Coolangatta: A Homage by Peter Macky with Paul Waite, photography by Sait Akkirman
Livadia Publishers, $65
A beautiful 1913 example of Arts and Crafts architecture was reduced to rubble in just 18 minutes on a December morning in 2006. Why was it allowed? This is the overriding question of Coolangatta.
If a picture is worth a thousand words, then the series of photos showing the violence a pair of "bright orange 20-tonne Hitachi Zaxis excavator machines" can so quickly inflict on a house, speak of many things: wanton destruction, greed, waste and the sickening splintering when steel jaws meet timber.
Also shocking is the absence of any attempt at salvage. Nikau Contractors, which demolished the home called Coolangatta at 464 Remuera Rd so efficiently, had been instructed not to save anything. "Among the rubble were household effects, furnishings and family records." No effort was made to recover the building's materials - kauri, matai, and jarrah timbers, matched lining, rimu doors, heart totara sashes and casement windows, blue Welsh Countess slates and purpose-made brass hinges.

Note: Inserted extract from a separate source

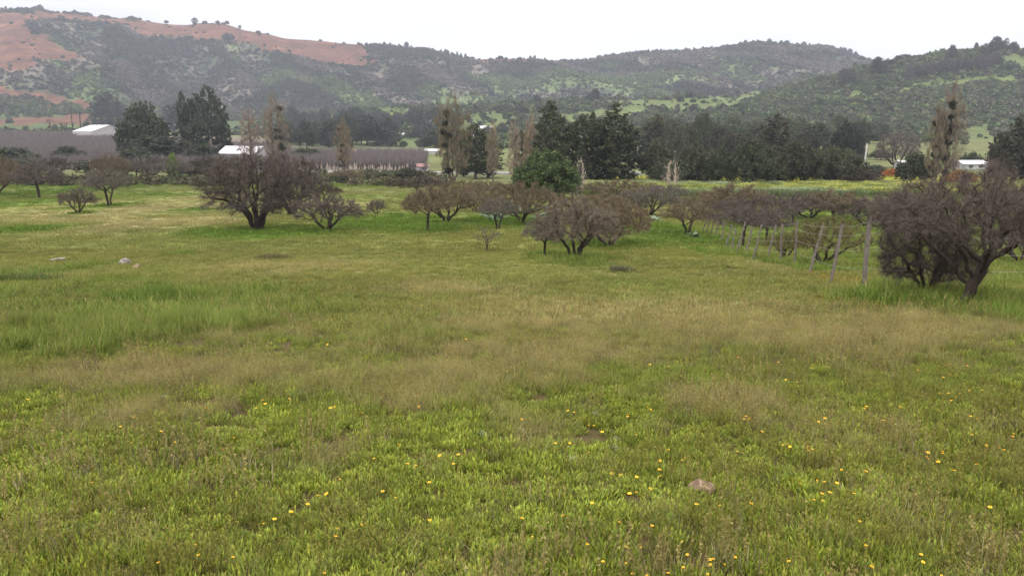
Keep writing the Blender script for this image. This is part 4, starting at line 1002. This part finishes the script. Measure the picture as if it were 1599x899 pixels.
# ---- the bare orchard
def orchard_src(seed):
    g = np.random.default_rng(seed); n = 34
    a_ = g.uniform(0, 6.283, n); sp_ = g.uniform(.2, 1.5, n)
    b = np.stack([np.cos(a_) * .08, np.sin(a_) * .08, g.uniform(.5, 1.6, n)], 1); e = np.stack([np.cos(a_) * sp_, np.sin(a_) * sp_, g.uniform(2.6, 4.2, n)], 1)
    s_ = norm(g.normal(0, 1, (n, 3)) * [1, 1, .1]) * .055
    V = np.stack([b - s_, b + s_, (b + e) / 2 + s_ * .8 + [0, 0, -.1], e], 1).reshape(-1, 3)
    t = MB().tube([(0, 0, -.1), (0, 0, 1.7)], [.13, .08], 4); tv = np.array(t.v)
    return mesh_np('orchard_tree', np.concatenate([V, tv]), [np.arange(n * 4).reshape(-1, 4), np.array([f for f in t.f if len(f) == 4]) + n * 4], M_GRASS, np.concatenate([g.uniform(.7, 1.3, n), np.full(len([f for f in t.f if len(f) == 4]), .35)]))
oc = [orchard_src(i) for i in range(3)]
X_, Y_ = np.meshgrid(np.arange(-420, 0, 4.2), np.arange(196, 590, 2.6)); X_ = X_.ravel() + rng.normal(0, .25, X_.size); Y_ = Y_.ravel() + rng.normal(0, .25, Y_.size)
Z_ = H(X_, Y_); px_, py_ = project(X_, Y_, Z_)
ymax = np.interp(px_, [-300, 200, 230, 430, 450, 700], [575, 575, 440, 440, 335, 335])
k = (Y_ < ymax) & (px_ < 668) & (px_ > -260) & (rng.random(len(X_)) < .95); X_, Y_, Z_ = X_[k], Y_[k], Z_[k]; n = len(X_)
stuff('orchard', 'rows of bare grey brown fruit trees across the valley', np.stack([X_, Y_, Z_], 1), np.stack([0 * X_, 0 * X_, rng.uniform(0, 6.28, n)], 1), np.stack([rng.uniform(.8, 1.0, n)] * 3, 1), rng.integers(0, 3, n), np.array([[.160, .140, .130]]) * rng.uniform(.85, 1.15, (n, 1)), oc)
print('orchard', n)

# ---------------------------------------------------------------- road
rv = []; rf = []
xs = np.linspace(-66, 30, 91)
for i, x in enumerate(xs):
    for yy in (184.5, 189.5): rv.append((x, yy, H1(x, yy) + .35))
    for yy in (184.5, 189.5): rv.append((x, yy, H1(x, yy) - .6))
for i in range(90):
    a = i * 4; b = a + 4; rf += [(a, b, b + 1, a + 1), (a + 2, b + 2, b, a), (a + 1, b + 1, b + 3, a + 3)]
rm = MB().add(rv, rf).mesh('road', mat_plain('road_gravel', (.30, .29, .28), .9, 1.5, .12))
tag(link('road', rm), 'pale gravel road along the near edge of the orchard', None, None, 'structure')

# ---------------------------------------------------------------- buildings
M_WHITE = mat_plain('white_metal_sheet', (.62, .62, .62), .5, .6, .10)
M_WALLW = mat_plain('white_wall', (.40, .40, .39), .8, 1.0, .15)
M_DOOR = mat_plain('dark_opening', (.05, .05, .055), .8, 3, .2)
M_TILE = mat_plain('faded_red_roof', (.24, .13, .11), .8, 2.0, .2)
M_BROWN = mat_plain('brown_timber_wall', (.14, .095, .07), .8, 2.0, .2)
M_GREYR = mat_plain('pale_grey_roof', (.55, .53, .50), .6, 2.0, .1)
def house(name, label, cat, px, by, wpx, hpx, depth_m, rz, wall_m, roof_m, ridge='x', eave=.65, wins=0, door=0, group=None, over=.3, w=None, h=None, dy=0):
    p = at(px, by); d = depth(p); W = w or wpx * d / F; Hh = h or hpx * d / F; D_ = depth_m
    o_ = thing(name, label, cat, (p[0], p[1] + dy, H1(p[0], p[1] + dy) - .2), rz, group)
    he = Hh * eave + .2; hr = Hh + .2
    x0, x1, y0, y1 = -W / 2, W / 2, -D_ / 2, D_ / 2
    m = MB()
    if ridge == 'x':
        v = [(x0, y0, -.5), (x1, y0, -.5), (x1, y1, -.5), (x0, y1, -.5), (x0, y0, he), (x1, y0, he), (x1, y1, he), (x0, y1, he), (x0, 0, hr - .05), (x1, 0, hr - .05)]
        m.add(v, [(0, 1, 5, 4), (2, 3, 7, 6), (1, 2, 6, 9, 5), (3, 0, 4, 8, 7)])
        r = MB(); sl = (hr - he) / (D_ / 2)
        for s_ in (-1, 1):
            ye = s_ * (D_ / 2 + over); ze = he - over * sl
            r.add([(x0 - over, ye, ze), (x1 + over, ye, ze), (x1 + over, 0, hr), (x0 - over, 0, hr), (x0 - over, ye, ze + .12), (x1 + over, ye, ze + .12), (x1 + over, 0, hr + .12), (x0 - over, 0, hr + .12)],
                  [(0, 1, 2, 3), (4, 5, 6, 7), (0, 1, 5, 4), (1, 2, 6, 5), (0, 3, 7, 4)])
    else:
        v = [(x0, y0, -.5), (x1, y0, -.5), (x1, y1, -.5), (x0, y1, -.5), (x0, y0, he), (x1, y0, he), (x1, y1, he), (x0, y1, he), (0, y0, hr - .05), (0, y1, hr - .05)]
        m.add(v, [(0, 1, 5, 8, 4), (2, 3, 7, 9, 6), (1, 2, 6, 5), (3, 0, 4, 7)])
        r = MB(); sl = (hr - he) / (W / 2)
        for s_ in (-1, 1):
            xe = s_ * (W / 2 + over); ze = he - over * sl
            r.add([(xe, y0 - over, ze), (xe, y1 + over, ze), (0, y1 + over, hr), (0, y0 - over, hr), (xe, y0 - over, ze + .12), (xe, y1 + over, ze + .12), (0, y1 + over, hr + .12), (0, y0 - over, hr + .12)],
                  [(0, 1, 2, 3), (4, 5, 6, 7), (0, 1, 5, 4), (0, 3, 7, 4), (1, 2, 6, 5)])
    link('wall', m.mesh('wall', wall_m), o_); link('roof', r.mesh('roof', roof_m), o_)
    for k in range(wins):
        xc = x0 + W * (k + .75) / (wins + .5)
        link('window', MB().box(xc - .55, y0 - .06, he * .42, xc + .55, y0 + .04, he * .8).mesh('window', M_DOOR), o_)
    for k in range(door):
        xc = x0 + W * (.15 if door == 1 else (.2 + .6 * k / max(door - 1, 1)))
        link('door', MB().box(xc - W * .06, y0 - .05, 0, xc + W * .06, y0 + .04, he * .72).mesh('door', M_DOOR), o_)
    return o_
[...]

Author Peter Macky's maternal great grandparents built Coolangatta. His grandmother and mother lived there during World War II. Macky, a lawyer and historian, spent his childhood nearby. The house "designed by architects of some genius" and "beautifully maintained with its striking use of white-painted brickwork" made a huge impression.
Determined to make sense of the savagery, Macky begins a meticulous labour of love - resulting in a book of beautiful photos and architectural drawings plus a history of the two owners of Coolangatta over its 94-year existence. At times dry in family tree detail, Macky nevertheless makes fascinating connections - from the burning of the Boyd in Whangaroa Harbour in 1809 to the invention of the "continuous fermentation process" used by Dominion Breweries. The former ties to the first owners, Jessie and Alfred Foster. The latter to Morton and Margaret Coutts (originally Kuhtze) who bought the home in 1954 for £15,000. The stories may seem like an interruption, but as Macky shows, the lives lived in a place provide the real fabric of heritage concerns.
Macky also spends considerable time on Arts and Crafts architecture and its proponents in Auckland - in particular Coolangatta's architects, Noel Bamford and Hector Pierce, who studied under Edwardian architect Sir Edwin Lutyens. The result is a somewhat tedious list of who built what, when. But it's saved by superb photography of the buildings and the comprehensive record serves a higher purpose - a schedule of what heritage we ought to be protecting.
It's hard to be critical of Coolangatta, so rich is its written and photographic research, but the case for the Arts and Crafts movement might have been better argued. The movement originated in England and had its heyday between 1880 and 1910. Instigated by the artist and writer William Morris and inspired by the writings of John Ruskin, its roots were in the Pre-Raphaelite Brotherhood. It raged against the machine - or rather the styles that had developed out of machine-production - in search of "authentic" design and decoration. Arts and Crafts believed a healthy society depended on skilled and creative craftsmen. Its architecture was about deep porches, steep roofs, asymmetrical composition, window arches, brick inglenooks and wooden fittings. It liked honest textures and ordinary materials, stone and tiles. You see all this in Coolangatta, but you don't get much about the theory.
Coolangatta's climax is an analysis of the Auckland City Council politics that allowed the travesty to occur. Macky's deconstruction of the machinations of both councillors and bureaucrats is devastating - a must-read for any who believe heritage is an important issue in the SuperCity elections. The hall of shame of those opposing heritage protection for Coolangatta (the vote was 11 to 6) has some surprises: Bruce Hucker, Doug Armstrong, Cathy Casey, John Hinchcliff, Linda Leighton, Toni Millar, Scott Milne, Richard Northey, Nolene Raffils, Penny Sefuiva and Vern Walsh.
Another key figure is David Boswell, Margaret Coutts' solicitor and son-in-law who applied for the demolition permit and acted so swiftly to see it through. Ultimately, of course, it was the owner Margaret Coutts' decision. But as Macky clearly shows, options that could have provided a solution to address both property rights and heritage protection concerns were never explored.
Could it happen again? Sadly, given the lack of robust heritage protection in Auckland, and the way money talks, the answer is yes, far too easily. But in its breadth of endeavour Coolangatta gives hope that a public dialogue about heritage may have begun. As Ruskin says in his book Seven Lamps of Architecture: "The greatest glory of a building is not in its stones, nor its gold. Its glory is in its Age, and in that deep sense of voicefulness, of stern watching, of mysterious sympathy, nay even of approval or condemnation, which we feel in walls that have long been washed by the passing waves of humanity."
Chris Barton is a Herald features writer.